## Problem statement
All of the material below is to be retyped exactly.

## Source data
------------
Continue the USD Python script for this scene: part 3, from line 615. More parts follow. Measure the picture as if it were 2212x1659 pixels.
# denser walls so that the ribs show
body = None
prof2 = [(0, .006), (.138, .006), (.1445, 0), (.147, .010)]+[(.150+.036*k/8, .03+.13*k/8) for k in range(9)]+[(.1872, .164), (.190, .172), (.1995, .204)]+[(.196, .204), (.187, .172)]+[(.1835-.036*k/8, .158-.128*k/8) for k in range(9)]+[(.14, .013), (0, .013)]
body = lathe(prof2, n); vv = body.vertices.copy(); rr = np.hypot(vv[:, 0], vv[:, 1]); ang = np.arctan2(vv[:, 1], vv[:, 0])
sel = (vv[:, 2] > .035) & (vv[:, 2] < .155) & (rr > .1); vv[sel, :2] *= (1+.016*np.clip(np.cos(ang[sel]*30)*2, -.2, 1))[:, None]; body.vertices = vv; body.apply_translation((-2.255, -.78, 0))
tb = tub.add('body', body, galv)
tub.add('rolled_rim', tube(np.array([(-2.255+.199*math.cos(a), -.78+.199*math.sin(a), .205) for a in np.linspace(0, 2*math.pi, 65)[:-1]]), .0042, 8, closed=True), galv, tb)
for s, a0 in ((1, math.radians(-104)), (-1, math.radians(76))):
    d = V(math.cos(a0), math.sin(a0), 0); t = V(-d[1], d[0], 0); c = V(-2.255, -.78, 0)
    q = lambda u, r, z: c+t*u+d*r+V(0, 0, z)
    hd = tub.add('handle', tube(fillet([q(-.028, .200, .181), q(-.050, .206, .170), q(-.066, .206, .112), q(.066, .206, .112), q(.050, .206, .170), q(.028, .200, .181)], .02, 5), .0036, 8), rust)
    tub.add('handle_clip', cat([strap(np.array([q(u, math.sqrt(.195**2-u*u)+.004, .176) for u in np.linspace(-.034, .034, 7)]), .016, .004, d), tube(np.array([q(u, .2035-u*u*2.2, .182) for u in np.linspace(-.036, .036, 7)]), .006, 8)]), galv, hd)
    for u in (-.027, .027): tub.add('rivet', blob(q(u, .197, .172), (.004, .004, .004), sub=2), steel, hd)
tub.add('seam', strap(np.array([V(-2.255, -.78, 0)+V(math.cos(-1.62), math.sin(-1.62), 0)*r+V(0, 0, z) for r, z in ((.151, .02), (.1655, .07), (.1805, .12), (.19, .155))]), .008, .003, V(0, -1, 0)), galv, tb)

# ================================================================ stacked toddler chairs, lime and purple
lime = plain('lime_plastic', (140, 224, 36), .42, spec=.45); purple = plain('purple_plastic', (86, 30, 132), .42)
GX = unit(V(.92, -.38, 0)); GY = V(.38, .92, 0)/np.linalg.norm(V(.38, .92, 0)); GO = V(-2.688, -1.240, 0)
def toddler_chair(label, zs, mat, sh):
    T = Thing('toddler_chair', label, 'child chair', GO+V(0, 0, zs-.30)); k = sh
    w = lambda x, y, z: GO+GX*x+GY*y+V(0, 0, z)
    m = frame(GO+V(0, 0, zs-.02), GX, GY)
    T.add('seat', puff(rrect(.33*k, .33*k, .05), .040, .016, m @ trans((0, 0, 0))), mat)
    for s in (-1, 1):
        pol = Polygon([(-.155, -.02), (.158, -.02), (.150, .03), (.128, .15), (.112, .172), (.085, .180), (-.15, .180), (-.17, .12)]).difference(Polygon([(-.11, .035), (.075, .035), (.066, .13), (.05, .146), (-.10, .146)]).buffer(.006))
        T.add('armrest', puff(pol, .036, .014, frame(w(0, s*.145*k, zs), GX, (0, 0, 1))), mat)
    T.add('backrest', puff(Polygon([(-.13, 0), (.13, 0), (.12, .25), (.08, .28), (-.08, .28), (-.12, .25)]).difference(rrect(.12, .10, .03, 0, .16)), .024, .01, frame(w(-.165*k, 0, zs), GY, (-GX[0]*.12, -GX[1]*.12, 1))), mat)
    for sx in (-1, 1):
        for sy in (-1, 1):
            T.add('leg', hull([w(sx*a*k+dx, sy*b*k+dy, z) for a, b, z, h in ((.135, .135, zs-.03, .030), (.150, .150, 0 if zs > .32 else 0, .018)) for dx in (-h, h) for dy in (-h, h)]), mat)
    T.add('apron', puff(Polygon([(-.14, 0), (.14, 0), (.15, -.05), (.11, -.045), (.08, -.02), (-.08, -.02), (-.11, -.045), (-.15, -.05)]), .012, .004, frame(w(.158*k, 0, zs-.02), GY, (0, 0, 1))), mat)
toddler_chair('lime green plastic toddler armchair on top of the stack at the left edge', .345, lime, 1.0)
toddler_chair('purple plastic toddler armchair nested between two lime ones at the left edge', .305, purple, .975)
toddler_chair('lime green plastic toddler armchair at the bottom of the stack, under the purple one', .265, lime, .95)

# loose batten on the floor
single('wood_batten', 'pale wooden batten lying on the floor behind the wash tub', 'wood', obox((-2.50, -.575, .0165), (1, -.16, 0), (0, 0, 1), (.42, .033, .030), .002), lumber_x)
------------
## Answer below
Continue the USD Python script for this scene: part 3, from line 615. More parts follow. Measure the picture as if it were 2212x1659 pixels.
# denser walls so that the ribs show
body = None
prof2 = [(0, .006), (.138, .006), (.1445, 0), (.147, .010)]+[(.150+.036*k/8, .03+.13*k/8) for k in range(9)]+[(.1872, .164), (.190, .172), (.1995, .204)]+[(.196, .204), (.187, .172)]+[(.1835-.036*k/8, .158-.128*k/8) for k in range(9)]+[(.14, .013), (0, .013)]
body = lathe(prof2, n); vv = body.vertices.copy(); rr = np.hypot(vv[:, 0], vv[:, 1]); ang = np.arctan2(vv[:, 1], vv[:, 0])
sel = (vv[:, 2] > .035) & (vv[:, 2] < .155) & (rr > .1); vv[sel, :2] *= (1+.016*np.clip(np.cos(ang[sel]*30)*2, -.2, 1))[:, None]; body.vertices = vv; body.apply_translation((-2.255, -.78, 0))
tb = tub.add('body', body, galv)
tub.add('rolled_rim', tube(np.array([(-2.255+.199*math.cos(a), -.78+.199*math.sin(a), .205) for a in np.linspace(0, 2*math.pi, 65)[:-1]]), .0042, 8, closed=True), galv, tb)
for s, a0 in ((1, math.radians(-104)), (-1, math.radians(76))):
    d = V(math.cos(a0), math.sin(a0), 0); t = V(-d[1], d[0], 0); c = V(-2.255, -.78, 0)
    q = lambda u, r, z: c+t*u+d*r+V(0, 0, z)
    hd = tub.add('handle', tube(fillet([q(-.028, .200, .181), q(-.050, .206, .170), q(-.066, .206, .112), q(.066, .206, .112), q(.050, .206, .170), q(.028, .200, .181)], .02, 5), .0036, 8), rust)
    tub.add('handle_clip', cat([strap(np.array([q(u, math.sqrt(.195**2-u*u)+.004, .176) for u in np.linspace(-.034, .034, 7)]), .016, .004, d), tube(np.array([q(u, .2035-u*u*2.2, .182) for u in np.linspace(-.036, .036, 7)]), .006, 8)]), galv, hd)
    for u in (-.027, .027): tub.add('rivet', blob(q(u, .197, .172), (.004, .004, .004), sub=2), steel, hd)
tub.add('seam', strap(np.array([V(-2.255, -.78, 0)+V(math.cos(-1.62), math.sin(-1.62), 0)*r+V(0, 0, z) for r, z in ((.151, .02), (.1655, .07), (.1805, .12), (.19, .155))]), .008, .003, V(0, -1, 0)), galv, tb)

# ================================================================ stacked toddler chairs, lime and purple
lime = plain('lime_plastic', (140, 224, 36), .42, spec=.45); purple = plain('purple_plastic', (86, 30, 132), .42)
GX = unit(V(.92, -.38, 0)); GY = V(.38, .92, 0)/np.linalg.norm(V(.38, .92, 0)); GO = V(-2.688, -1.240, 0)
def toddler_chair(label, zs, mat, sh):
    T = Thing('toddler_chair', label, 'child chair', GO+V(0, 0, zs-.30)); k = sh
    w = lambda x, y, z: GO+GX*x+GY*y+V(0, 0, z)
    m = frame(GO+V(0, 0, zs-.02), GX, GY)
    T.add('seat', puff(rrect(.33*k, .33*k, .05), .040, .016, m @ trans((0, 0, 0))), mat)
    for s in (-1, 1):
        pol = Polygon([(-.155, -.02), (.158, -.02), (.150, .03), (.128, .15), (.112, .172), (.085, .180), (-.15, .180), (-.17, .12)]).difference(Polygon([(-.11, .035), (.075, .035), (.066, .13), (.05, .146), (-.10, .146)]).buffer(.006))
        T.add('armrest', puff(pol, .036, .014, frame(w(0, s*.145*k, zs), GX, (0, 0, 1))), mat)
    T.add('backrest', puff(Polygon([(-.13, 0), (.13, 0), (.12, .25), (.08, .28), (-.08, .28), (-.12, .25)]).difference(rrect(.12, .10, .03, 0, .16)), .024, .01, frame(w(-.165*k, 0, zs), GY, (-GX[0]*.12, -GX[1]*.12, 1))), mat)
    for sx in (-1, 1):
        for sy in (-1, 1):
            T.add('leg', hull([w(sx*a*k+dx, sy*b*k+dy, z) for a, b, z, h in ((.135, .135, zs-.03, .030), (.150, .150, 0 if zs > .32 else 0, .018)) for dx in (-h, h) for dy in (-h, h)]), mat)
    T.add('apron', puff(Polygon([(-.14, 0), (.14, 0), (.15, -.05), (.11, -.045), (.08, -.02), (-.08, -.02), (-.11, -.045), (-.15, -.05)]), .012, .004, frame(w(.158*k, 0, zs-.02), GY, (0, 0, 1))), mat)
toddler_chair('lime green plastic toddler armchair on top of the stack at the left edge', .345, lime, 1.0)
toddler_chair('purple plastic toddler armchair nested between two lime ones at the left edge', .305, purple, .975)
toddler_chair('lime green plastic toddler armchair at the bottom of the stack, under the purple one', .265, lime, .95)

# loose batten on the floor
single('wood_batten', 'pale wooden batten lying on the floor behind the wash tub', 'wood', obox((-2.50, -.575, .0165), (1, -.16, 0), (0, 0, 1), (.42, .033, .030), .002), lumber_x)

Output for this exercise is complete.